Secouée comme rarement par les affaires de violences sexuelles, confrontée à une société toujours plus sécularisée, comment l’Eglise catholique doit-elle répondre à la grave crise de confiance qui la traverse ? « Nous sommes dans une phase d’émondage, de mise à l’épreuve, de transformations », note l’archevêque dans un article publié dans la dernière livraison de la Nouvelle revue théologique, mais écrit bien avant son élection. « L’Eglise peine à présenter son message d’une manière crédible » et « s’use de se déchirer entre “la combativité identitaire” des uns et “l’inquiétude dépressive des autres” », constate-t-il.

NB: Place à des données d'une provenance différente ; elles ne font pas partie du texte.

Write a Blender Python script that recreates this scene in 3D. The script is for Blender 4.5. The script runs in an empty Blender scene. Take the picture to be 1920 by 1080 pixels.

Eric de Moulins-Beaufort a eu affaire récemment à cette « combativité identitaire ». Après qu’il eut assisté, le 14 mars, à l’inauguration de la mosquée de Reims, où il a pris la parole, une tempête de commentaires hostiles allant jusqu’à le traiter d’« hérétique » s’est abattue sur sa page Facebook. Il y a répondu en se félicitant que les musulmans « puissent prier dans des lieux dignes », en France, comme « il faudrait qu[e les chrétiens] puissent le faire en Arabie saoudite ». « J’aimerais que les hommes catholiques inquiets de la présence de l’islam dans notre pays soient aussi assidus à la messe (…) que les hommes que j’ai vus à la mosquée un jeudi soir à l’heure de la prière », a-t-il ajouté. « EMB » est aussi un pince-sans-rire.